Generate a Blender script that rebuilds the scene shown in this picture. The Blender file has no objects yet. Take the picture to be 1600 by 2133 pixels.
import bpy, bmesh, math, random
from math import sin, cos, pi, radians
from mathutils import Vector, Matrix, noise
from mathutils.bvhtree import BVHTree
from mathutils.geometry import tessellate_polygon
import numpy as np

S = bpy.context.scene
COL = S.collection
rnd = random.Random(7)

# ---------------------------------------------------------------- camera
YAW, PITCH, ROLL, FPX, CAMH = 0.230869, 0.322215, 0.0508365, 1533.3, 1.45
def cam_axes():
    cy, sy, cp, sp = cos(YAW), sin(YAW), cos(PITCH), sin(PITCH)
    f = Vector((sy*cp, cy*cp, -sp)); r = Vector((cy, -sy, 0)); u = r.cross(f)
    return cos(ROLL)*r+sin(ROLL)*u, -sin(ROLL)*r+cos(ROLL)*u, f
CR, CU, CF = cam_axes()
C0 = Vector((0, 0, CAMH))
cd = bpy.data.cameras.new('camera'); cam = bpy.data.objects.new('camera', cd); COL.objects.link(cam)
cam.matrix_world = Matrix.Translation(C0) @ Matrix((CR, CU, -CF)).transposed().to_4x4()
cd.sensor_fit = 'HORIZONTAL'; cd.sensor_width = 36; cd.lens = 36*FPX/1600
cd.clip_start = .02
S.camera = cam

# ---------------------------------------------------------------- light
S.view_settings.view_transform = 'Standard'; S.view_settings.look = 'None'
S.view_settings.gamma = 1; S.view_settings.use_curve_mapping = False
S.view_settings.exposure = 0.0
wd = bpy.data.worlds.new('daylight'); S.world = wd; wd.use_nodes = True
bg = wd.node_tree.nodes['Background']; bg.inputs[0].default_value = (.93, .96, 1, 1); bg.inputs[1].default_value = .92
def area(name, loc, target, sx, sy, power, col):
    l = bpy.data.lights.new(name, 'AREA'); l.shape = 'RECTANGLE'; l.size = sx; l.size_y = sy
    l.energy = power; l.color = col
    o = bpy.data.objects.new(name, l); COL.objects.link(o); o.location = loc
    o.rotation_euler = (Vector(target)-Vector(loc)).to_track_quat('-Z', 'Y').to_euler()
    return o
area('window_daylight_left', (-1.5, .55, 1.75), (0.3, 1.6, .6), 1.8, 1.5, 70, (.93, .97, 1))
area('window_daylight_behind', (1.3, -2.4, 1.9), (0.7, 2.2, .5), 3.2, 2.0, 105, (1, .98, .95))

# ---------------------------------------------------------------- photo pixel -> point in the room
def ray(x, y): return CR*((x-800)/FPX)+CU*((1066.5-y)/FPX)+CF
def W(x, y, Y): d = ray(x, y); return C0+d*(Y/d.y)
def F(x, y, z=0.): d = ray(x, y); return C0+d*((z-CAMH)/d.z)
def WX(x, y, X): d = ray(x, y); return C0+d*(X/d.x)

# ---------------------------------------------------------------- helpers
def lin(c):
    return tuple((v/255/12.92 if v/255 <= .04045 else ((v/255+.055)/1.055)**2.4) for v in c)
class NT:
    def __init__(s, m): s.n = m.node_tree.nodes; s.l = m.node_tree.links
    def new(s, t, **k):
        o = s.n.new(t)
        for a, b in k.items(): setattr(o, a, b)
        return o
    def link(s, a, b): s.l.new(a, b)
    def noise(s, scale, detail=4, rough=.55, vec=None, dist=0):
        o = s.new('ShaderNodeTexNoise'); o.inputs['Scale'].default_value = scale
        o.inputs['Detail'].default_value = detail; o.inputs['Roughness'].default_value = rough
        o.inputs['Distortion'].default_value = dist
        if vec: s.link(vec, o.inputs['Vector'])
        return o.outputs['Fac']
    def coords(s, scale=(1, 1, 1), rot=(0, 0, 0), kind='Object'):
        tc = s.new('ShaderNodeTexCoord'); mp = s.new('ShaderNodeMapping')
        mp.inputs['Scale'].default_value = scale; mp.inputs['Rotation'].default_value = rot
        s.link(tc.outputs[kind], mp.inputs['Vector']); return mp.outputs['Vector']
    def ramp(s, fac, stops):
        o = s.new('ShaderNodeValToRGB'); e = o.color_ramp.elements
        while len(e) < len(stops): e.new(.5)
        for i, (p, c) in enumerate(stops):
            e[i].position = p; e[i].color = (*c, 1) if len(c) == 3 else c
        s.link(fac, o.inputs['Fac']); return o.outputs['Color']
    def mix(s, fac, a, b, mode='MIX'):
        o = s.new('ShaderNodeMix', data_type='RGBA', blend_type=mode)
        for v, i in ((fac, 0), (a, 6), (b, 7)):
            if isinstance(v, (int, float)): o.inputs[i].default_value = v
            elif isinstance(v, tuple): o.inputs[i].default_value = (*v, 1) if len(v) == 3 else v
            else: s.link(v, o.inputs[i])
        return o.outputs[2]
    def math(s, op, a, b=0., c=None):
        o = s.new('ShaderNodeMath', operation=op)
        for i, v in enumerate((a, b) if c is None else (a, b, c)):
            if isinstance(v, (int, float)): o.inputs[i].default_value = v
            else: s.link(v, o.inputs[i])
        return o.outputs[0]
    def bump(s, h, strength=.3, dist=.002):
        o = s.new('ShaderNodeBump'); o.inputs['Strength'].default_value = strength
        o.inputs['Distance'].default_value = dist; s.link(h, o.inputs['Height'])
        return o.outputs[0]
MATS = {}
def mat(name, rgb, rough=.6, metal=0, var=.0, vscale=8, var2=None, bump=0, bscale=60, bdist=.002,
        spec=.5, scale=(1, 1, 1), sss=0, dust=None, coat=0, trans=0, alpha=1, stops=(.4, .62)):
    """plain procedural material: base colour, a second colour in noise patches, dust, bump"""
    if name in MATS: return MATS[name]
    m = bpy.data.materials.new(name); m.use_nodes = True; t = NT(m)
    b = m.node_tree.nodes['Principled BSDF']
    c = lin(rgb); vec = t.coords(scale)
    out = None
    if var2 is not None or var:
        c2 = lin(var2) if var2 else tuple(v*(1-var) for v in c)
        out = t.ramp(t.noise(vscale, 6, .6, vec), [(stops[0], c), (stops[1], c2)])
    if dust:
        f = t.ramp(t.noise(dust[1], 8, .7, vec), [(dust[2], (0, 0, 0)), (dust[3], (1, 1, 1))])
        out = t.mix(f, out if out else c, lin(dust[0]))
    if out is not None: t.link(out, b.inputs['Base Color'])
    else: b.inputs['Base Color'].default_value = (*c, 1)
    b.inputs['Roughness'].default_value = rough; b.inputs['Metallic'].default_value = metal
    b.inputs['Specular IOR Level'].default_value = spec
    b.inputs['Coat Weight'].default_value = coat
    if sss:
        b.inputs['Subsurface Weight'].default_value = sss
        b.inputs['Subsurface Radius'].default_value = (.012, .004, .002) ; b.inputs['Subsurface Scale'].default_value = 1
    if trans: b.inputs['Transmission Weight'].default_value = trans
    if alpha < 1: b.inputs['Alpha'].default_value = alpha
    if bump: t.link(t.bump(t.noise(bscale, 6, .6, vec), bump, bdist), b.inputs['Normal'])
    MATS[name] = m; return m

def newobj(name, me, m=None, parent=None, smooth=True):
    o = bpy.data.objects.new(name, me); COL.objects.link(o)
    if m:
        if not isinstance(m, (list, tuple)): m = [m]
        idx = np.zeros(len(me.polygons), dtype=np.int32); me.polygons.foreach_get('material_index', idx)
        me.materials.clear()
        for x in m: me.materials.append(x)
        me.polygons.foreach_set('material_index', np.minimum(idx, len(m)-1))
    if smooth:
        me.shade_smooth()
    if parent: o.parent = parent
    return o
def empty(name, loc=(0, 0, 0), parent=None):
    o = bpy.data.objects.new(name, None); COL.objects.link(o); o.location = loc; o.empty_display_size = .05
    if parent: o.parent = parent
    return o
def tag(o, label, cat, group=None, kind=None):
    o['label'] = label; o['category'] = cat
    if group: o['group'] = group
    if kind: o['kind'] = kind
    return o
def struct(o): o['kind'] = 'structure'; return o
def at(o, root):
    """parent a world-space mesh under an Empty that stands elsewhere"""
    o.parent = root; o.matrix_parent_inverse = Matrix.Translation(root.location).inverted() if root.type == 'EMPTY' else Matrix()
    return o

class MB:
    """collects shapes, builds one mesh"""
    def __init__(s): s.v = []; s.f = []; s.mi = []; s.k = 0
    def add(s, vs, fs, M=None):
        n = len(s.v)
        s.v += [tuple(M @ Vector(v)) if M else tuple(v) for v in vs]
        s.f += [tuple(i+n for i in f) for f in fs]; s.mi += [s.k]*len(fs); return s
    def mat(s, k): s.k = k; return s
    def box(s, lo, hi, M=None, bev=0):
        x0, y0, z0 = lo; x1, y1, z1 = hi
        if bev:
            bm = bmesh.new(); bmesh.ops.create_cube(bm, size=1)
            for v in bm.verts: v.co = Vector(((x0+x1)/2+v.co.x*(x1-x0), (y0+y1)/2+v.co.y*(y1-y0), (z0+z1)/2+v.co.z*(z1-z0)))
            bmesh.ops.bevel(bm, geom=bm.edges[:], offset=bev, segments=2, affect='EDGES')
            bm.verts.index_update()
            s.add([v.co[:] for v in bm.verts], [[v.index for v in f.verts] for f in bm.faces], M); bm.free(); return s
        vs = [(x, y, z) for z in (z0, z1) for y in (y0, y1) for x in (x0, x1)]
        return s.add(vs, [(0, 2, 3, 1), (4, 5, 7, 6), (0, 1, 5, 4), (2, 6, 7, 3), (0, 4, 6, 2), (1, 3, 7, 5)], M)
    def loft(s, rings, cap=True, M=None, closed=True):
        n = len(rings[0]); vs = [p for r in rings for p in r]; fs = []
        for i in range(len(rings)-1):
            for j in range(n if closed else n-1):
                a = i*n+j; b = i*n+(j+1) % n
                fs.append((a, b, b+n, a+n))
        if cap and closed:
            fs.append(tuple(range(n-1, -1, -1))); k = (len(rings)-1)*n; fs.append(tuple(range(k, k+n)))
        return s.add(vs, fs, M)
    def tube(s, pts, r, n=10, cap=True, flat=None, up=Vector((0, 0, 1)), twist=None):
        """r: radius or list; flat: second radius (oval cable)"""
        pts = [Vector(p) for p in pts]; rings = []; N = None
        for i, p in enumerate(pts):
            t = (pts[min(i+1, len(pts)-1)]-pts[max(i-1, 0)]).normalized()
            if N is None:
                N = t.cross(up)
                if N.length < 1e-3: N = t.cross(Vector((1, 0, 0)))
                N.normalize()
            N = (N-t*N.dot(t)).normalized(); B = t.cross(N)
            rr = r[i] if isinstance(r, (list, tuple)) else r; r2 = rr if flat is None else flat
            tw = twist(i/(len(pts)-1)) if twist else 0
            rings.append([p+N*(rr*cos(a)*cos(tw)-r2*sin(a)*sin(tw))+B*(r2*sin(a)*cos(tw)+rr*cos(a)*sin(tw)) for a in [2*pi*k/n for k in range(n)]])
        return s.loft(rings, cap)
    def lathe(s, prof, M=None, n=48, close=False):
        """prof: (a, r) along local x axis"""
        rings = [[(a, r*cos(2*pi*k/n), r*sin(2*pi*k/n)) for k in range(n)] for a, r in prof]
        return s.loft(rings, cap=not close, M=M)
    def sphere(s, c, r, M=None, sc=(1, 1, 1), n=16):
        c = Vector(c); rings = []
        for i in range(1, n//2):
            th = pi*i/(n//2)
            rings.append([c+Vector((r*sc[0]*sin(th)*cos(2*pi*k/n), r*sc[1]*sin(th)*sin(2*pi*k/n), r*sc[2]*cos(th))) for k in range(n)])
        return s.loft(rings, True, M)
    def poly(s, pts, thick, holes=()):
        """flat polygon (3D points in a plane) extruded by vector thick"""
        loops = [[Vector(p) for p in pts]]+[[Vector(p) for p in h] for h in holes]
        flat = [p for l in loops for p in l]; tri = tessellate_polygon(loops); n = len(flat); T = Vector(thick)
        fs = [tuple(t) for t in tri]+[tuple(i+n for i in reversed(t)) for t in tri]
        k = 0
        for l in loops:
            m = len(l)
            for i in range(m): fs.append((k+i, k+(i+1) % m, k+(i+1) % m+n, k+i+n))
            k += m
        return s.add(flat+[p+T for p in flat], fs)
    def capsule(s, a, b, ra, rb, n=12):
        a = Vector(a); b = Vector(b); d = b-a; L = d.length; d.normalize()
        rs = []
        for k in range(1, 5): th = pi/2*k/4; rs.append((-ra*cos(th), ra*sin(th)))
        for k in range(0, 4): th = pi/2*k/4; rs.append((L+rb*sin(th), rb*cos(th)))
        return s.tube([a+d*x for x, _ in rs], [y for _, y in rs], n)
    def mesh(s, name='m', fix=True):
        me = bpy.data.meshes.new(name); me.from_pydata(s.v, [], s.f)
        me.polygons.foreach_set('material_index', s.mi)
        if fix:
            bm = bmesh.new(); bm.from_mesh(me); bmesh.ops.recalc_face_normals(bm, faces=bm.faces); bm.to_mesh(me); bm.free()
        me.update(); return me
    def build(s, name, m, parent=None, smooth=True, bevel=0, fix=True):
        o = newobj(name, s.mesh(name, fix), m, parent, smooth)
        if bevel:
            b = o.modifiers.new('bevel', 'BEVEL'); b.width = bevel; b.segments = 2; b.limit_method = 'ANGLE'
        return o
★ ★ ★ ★
**WORK TO COMPLETE**
Lines from the beginning of the data above through the line containing "rnd = random.Random(7)" are to be returned exactly, and no others.

**SOLUTION FOR THIS EXERCISE**
Generate a Blender script that rebuilds the scene shown in this picture. The Blender file has no objects yet. Take the picture to be 1600 by 2133 pixels.
import bpy, bmesh, math, random
from math import sin, cos, pi, radians
from mathutils import Vector, Matrix, noise
from mathutils.bvhtree import BVHTree
from mathutils.geometry import tessellate_polygon
import numpy as np

S = bpy.context.scene
COL = S.collection
rnd = random.Random(7)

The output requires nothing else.